Daniel and Margaret Inouye
Honorees
Dan and Maggie Inouye Distinguished Chair in Democratic Ideals

Daniel and Margaret Inouye

Career: His–Hawaiʻi’s senior U.S. senator; hers–former speech and education instructor

Honor: He was a 2000 UHAA Distinguished Alumni Awardee

Contributions as of August 2005: nearly $2 million with 26 donors providing $25,000 or more each

Perhaps no one symbolizes post-World War II Hawai’i’s belief in the power of education and democratic process better than UH alumni Daniel and Margaret Awamura Inouye. He became the nation’s first Japanese American senator and a tireless advocate for justice. She earned a master’s at Columbia University and taught speech and education at Mānoa during the 1950s.

So UH and UH Foundation officials were delighted when the Inouyes relaxed their long-standing reluctance for namesake tributes and lent their names to an endowed chair.

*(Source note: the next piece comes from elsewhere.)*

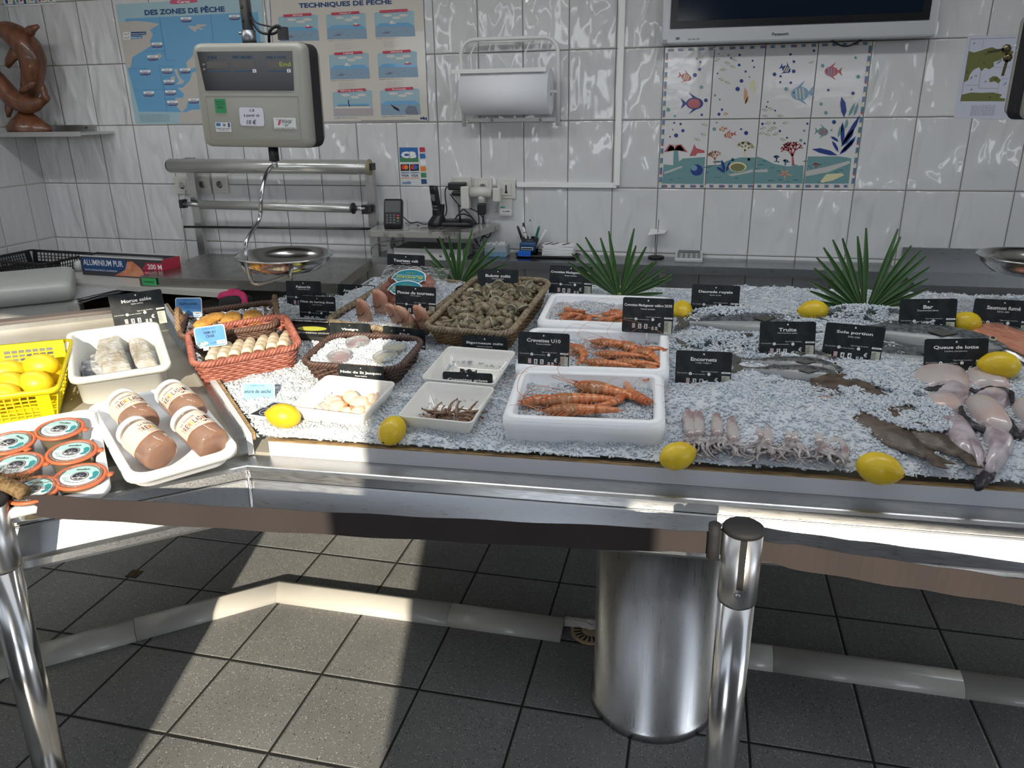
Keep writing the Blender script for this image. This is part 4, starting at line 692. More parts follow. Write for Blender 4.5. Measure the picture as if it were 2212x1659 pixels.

Housed jointly in Mānoa’s William S. Richardson School of Law and the Department of American Studies in the College of Arts and Humanities, the Dan and Maggie Inouye Distinguished Chair in Democratic Ideals will bring visiting scholars and public figures to campus to offer courses and seminars for campus and the community that emphasize democratic processes and the importance of public life.